› Por Facundo de Almeida*
Para los que desde una supuesta visión progresista avalan demoliciones y se benefician con los negocios inmobiliarios que ello supone, la defensa del patrimonio arquitectónico es un acto elitista y casi snob, pero su preservación tiene una indiscutible función social y no sólo por el valor simbólico y económico que representa.
En los últimos 50 años no hubo respuesta para quienes no tienen vivienda o, en el mejor de los casos y con algunas excepciones, se expresó en la construcción de viviendas sociales de mala calidad y peor diseño, provocando con frecuencia “daños colaterales” como ocurre en Fuerte Apache. ¿Acaso vivir en una casa bella y de calidad es un privilegio reservado a los que tienen poder adquisitivo? Quienes planearon, diseñaron y construyeron el Barrio Rawson o el Barrio Los Andes en las primeras décadas del siglo XX creían que no.
En Bélgica, por citar un caso actual, piensan distinto. La Municipalidad de Bruselas desarrolla proyectos para revitalizar áreas deprimidas de la ciudad, incluyendo la restauración de edificios patrimoniales para vivienda social, muchos de los cuales tienen sus plantas bajas afectadas al comercio y las altas clausuradas, generando una cantidad enorme de metros cuadrados ociosos. Este problema también existe en Buenos Aires. El barrio de Monserrat, por ejemplo, es uno de los que tiene menor tasa de habitabilidad, y San Telmo, si sigue en las manos desaforadas del mercado y con un gobierno que lo alienta, va por el mismo camino.
En Bruselas muchas familias carecen de recursos para acceder a una vivienda, pero en la monárquica capital europea han implementado un programa para recuperar edificios y posibilitar que sus ocupantes actuales o futuros vivan en edificios de calidad y en condiciones dignas. El procedimiento es sencillo: el gobierno los restaura y luego los alquila o vende a través de subsidios o créditos blandos.
Este programa cumple con otra imprescindible función social, generar fuentes de trabajo poniendo en manos de los ocupantes las tareas de restauración, algo que provoca un doble efecto positivo: se los califica como oficiales restauradores y se promueve el compromiso de cuidar la obra realizada con sus propias manos. El municipio también se dedica a mejorar el espacio público y crear, en algunos de estos edificios, equipamientos colectivos como los Centros de Formación Multidisciplinaria para Adultos o de destinarlos a sedes de organizaciones barriales, mejorando así la infraestructura y la calidad de vida en la zona.
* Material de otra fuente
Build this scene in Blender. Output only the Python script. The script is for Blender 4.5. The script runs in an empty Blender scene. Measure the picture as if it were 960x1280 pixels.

Una experiencia latinoamericana, donde además interviene fuertemente el sector privado, es el de México D.F. Allí una fuerte decisión del Estado local, en manos de los ex comunistas del PRD y un empresariado sensato que hace negocios sin destruir la gallina de los huevos de oro, ha impedido la gentrificación del Centro Histórico, garantizando que los habitantes originales permanezcan en sus casas y que en los edificios reacondicionados como viviendas se instalen estudiantes, artistas, jóvenes y familias en busca de viviendas accesibles.
En Buenos Aires tenemos un ejemplo. Una las cooperativas de vivienda que integran el Movimiento de Ocupantes e Inquilinos adquirió hace más de diez años un inmueble ocupado –en pleno Casco Histórico– que era propiedad del gobierno de la ciudad. No lo demolieron ilegalmente para construir una torre, como hubiera sucedido si caía en manos de los depredadores inmobiliarios. Los nuevos propietarios desarrollaron un proyecto de restauración del edificio y del entorno, para tener una vivienda digna y que el barrio recuperara un edificio valioso.
¿Es factible implementar en Buenos Aires un programa similar al de Bruselas? El gobierno de la ciudad posee miles de inmuebles –muchos de ellos ocupados por personas sin vivienda propia– que podrían ser restaurados mediante proyectos de autogestión financiados con el presupuesto del Instituto de la Vivienda.
Este organismo y sus antecesores en la materia no han demostrado capacidad de solucionar el problema habitacional por las vías tradicionales. ¿No es hora de innovar y aplicar una política que garantice dos derechos sociales al mismo tiempo, como son el acceso a una vivienda digna y la preservación de nuestra identidad cultural?
El jefe de gobierno y sus funcionarios, que hasta ahora no han mostrado una política activa en materia de vivienda social, como tampoco sucedió con sus antecesores inmediatos, deberían preguntarse, parafraseando al presidente Obama: “¿Cuál es el momento adecuado? Si no es ahora, ¿cuándo? Si no somos nosotros, ¿quiénes?”.
En Bruselas, en México y en el Movimiento de Ocupantes e Inquilinos ya encontraron la respuesta: patrimonio arquitectónico y vivienda social pueden ir de la mano.